- GOAL OF THE EXERCISE -
Check each line of the listing below for the string "from", and give only how many lines hold it.

- SUPPLIED MATERIAL -
+-------+

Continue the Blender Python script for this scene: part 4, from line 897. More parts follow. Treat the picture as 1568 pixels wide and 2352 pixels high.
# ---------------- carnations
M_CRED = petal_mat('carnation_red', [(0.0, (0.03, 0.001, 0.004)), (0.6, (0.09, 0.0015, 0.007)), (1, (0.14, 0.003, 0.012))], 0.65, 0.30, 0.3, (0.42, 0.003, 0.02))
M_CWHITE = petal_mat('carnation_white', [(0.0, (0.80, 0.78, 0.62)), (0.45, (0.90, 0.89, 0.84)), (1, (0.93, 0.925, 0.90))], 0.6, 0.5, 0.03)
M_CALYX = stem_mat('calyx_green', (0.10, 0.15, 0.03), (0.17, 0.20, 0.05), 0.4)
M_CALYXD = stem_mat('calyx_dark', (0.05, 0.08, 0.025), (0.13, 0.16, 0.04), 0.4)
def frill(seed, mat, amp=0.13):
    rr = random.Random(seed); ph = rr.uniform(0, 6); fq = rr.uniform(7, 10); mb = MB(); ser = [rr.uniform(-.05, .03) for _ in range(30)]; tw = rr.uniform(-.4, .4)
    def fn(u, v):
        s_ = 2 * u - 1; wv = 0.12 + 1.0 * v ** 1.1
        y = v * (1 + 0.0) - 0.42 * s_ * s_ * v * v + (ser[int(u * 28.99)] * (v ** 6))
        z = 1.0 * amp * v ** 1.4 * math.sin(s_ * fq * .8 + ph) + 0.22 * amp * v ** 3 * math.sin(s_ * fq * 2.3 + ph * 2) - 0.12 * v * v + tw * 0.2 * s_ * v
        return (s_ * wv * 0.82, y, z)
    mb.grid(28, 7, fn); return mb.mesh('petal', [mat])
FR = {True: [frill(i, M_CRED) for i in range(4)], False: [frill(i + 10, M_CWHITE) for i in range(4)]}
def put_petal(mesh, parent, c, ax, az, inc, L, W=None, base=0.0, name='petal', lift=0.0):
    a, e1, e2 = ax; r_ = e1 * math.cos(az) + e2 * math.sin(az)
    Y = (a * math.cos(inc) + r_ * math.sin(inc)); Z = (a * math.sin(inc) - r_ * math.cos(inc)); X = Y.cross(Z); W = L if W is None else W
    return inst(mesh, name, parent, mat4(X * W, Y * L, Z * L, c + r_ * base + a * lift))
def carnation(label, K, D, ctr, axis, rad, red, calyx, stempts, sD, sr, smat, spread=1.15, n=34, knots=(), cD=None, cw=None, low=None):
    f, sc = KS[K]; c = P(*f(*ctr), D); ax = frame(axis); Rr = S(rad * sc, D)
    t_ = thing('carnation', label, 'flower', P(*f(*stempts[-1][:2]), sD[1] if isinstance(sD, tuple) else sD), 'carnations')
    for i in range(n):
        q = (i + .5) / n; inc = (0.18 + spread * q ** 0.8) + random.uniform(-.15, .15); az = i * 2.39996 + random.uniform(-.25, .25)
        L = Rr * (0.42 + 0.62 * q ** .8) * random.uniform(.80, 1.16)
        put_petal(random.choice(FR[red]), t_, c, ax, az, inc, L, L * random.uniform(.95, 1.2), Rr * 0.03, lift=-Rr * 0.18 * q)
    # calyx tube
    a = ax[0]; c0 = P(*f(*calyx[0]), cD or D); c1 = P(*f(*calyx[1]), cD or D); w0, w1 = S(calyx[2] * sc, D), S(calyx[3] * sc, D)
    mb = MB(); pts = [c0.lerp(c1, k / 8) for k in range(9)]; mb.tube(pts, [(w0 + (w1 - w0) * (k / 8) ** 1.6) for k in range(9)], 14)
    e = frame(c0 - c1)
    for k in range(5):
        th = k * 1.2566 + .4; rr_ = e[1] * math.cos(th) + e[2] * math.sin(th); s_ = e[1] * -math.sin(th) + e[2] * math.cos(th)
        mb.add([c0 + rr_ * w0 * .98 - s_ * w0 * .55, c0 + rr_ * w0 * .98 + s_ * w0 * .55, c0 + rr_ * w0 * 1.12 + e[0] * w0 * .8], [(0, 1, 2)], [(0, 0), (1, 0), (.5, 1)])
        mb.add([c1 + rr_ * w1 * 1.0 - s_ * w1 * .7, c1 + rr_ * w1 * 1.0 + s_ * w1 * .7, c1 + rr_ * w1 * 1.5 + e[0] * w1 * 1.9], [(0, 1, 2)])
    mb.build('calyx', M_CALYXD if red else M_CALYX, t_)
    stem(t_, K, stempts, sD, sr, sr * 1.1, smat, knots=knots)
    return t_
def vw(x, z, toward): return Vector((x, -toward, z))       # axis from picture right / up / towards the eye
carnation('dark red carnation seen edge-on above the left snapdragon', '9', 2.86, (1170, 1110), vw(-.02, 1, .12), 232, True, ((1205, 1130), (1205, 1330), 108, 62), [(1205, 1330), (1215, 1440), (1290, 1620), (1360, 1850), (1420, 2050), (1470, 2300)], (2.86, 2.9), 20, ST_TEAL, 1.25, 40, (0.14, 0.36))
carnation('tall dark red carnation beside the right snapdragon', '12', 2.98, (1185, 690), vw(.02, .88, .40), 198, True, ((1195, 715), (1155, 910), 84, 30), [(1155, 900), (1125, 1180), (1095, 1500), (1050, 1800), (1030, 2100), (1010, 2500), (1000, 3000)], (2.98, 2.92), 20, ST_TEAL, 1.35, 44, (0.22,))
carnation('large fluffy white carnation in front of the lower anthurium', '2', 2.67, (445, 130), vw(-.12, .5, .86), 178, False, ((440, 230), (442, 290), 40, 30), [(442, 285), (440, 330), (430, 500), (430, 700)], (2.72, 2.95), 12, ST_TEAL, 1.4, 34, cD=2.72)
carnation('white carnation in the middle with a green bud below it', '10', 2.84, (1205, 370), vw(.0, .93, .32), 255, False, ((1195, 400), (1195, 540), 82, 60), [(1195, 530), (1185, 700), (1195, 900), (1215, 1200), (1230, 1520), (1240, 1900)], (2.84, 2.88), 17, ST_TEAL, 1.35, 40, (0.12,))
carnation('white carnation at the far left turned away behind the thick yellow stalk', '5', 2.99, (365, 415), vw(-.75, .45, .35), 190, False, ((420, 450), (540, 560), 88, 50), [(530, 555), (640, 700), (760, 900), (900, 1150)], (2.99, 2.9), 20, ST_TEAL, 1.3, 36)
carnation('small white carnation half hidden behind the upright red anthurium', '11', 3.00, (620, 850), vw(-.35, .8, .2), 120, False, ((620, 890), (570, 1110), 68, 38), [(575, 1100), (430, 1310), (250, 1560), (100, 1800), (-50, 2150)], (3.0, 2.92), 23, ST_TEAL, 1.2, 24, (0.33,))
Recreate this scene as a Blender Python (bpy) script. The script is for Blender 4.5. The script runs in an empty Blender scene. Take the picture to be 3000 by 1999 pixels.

+-------+

- EXPECTED ANSWER -
2